| If totally different standards for different people/countries regarding intolerance is neither hypocrisy nor racism -- what is it? My theory above is that totally different standards for different parts of the world really is political propaganda to the citizens of the country where the media writes. Do you have another explanation? (To take another example -- even with a Palestinian description of Israel, the Sudan atrocities were a thousand times worse. My local leftwing media (more or less all local media) complained many times more about Israel, anyway. And never about that Israel was criticized every year in UN but Sudan very little. How many thousands of times is reasonable for different standards?) Edit: Note when I wrote that immigrants, even citizens now, in Sweden is criticized much less.. Not even that is neither racism nor double standards?! |
Emerging from each massive injustice with a new culture rich from strife, from the cossacks to beauty hidden within the works of the communist era. And the sadness of what totalitarian rule did to a people trying to build an equal and fair society, the people who died for others, and eventually all in vein.

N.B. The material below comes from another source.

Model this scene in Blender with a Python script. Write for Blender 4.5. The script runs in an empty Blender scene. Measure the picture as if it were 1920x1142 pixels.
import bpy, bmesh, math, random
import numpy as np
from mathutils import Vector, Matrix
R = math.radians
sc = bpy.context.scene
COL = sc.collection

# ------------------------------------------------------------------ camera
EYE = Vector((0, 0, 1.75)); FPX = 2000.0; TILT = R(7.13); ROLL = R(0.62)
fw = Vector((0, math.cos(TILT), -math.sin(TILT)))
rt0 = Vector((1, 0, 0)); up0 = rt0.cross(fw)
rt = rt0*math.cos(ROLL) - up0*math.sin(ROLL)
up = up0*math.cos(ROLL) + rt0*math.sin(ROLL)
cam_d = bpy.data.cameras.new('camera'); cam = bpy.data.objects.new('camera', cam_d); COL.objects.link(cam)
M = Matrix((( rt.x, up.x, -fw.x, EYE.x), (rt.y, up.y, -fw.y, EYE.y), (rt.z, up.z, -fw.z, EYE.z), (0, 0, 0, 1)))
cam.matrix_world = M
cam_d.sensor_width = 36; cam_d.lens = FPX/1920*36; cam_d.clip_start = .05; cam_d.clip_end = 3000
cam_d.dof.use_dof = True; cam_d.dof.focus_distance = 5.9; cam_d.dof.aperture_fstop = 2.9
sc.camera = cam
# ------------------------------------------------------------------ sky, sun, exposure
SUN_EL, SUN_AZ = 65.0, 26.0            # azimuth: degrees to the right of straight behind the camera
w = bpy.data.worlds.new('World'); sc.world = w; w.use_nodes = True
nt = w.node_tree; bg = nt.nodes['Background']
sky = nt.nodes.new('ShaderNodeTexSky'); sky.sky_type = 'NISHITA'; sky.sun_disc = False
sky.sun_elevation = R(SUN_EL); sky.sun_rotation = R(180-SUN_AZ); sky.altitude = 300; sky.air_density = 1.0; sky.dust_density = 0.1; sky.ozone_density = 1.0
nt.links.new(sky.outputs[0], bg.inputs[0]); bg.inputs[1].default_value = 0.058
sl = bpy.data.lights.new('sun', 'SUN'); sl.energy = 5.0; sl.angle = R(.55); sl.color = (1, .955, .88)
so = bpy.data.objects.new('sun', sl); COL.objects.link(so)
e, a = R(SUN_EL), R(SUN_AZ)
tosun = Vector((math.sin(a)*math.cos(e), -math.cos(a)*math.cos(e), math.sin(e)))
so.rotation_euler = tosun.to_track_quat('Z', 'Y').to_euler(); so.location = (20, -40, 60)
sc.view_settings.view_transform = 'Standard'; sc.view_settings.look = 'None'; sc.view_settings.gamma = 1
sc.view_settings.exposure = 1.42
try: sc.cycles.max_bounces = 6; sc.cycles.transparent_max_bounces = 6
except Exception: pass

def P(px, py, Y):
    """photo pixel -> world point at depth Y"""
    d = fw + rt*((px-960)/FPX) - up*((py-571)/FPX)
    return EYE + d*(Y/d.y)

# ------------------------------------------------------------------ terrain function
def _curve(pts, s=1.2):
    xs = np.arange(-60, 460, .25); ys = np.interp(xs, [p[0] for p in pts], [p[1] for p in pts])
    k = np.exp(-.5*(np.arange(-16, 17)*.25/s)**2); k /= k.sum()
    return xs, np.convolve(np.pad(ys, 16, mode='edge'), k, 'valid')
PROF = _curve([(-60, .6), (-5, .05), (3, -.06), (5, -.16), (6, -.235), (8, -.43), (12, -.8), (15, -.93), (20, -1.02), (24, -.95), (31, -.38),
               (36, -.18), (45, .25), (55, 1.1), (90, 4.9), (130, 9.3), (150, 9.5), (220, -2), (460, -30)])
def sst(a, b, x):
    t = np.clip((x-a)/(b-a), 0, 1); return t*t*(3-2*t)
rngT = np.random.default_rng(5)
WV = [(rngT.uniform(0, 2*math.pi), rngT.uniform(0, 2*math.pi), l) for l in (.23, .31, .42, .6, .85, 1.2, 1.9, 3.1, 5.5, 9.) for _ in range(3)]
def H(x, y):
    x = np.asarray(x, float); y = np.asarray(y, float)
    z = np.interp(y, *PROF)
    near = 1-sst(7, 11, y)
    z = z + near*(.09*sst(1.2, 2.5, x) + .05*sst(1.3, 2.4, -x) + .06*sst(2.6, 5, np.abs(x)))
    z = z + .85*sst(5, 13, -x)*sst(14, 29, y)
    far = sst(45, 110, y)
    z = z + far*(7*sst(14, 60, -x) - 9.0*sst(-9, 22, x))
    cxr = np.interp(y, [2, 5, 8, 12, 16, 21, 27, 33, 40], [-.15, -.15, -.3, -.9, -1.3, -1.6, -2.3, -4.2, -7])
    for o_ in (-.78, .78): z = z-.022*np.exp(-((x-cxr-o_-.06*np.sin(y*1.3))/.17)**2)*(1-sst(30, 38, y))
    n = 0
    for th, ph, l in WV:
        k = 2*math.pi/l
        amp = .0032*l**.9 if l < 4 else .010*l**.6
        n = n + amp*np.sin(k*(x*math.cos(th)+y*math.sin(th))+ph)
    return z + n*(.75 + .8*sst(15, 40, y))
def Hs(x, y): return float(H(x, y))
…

It resonates as a country to admire, a people to admire, the mystique of its history and taste of its asian influence. And despite that its a foreign place. London to St Petersburg is closer than LA to New York, at times Russia has been part of Europe.
The double standard for me and many of friends (whom I talk history with it) is one of love, sorrow, and admiration. When the illusion of the Russian mythos breaks and the reality of human condition seeps through you get held to that standard. Not one of a distant problem, a stranger in a strange land, one of a friend.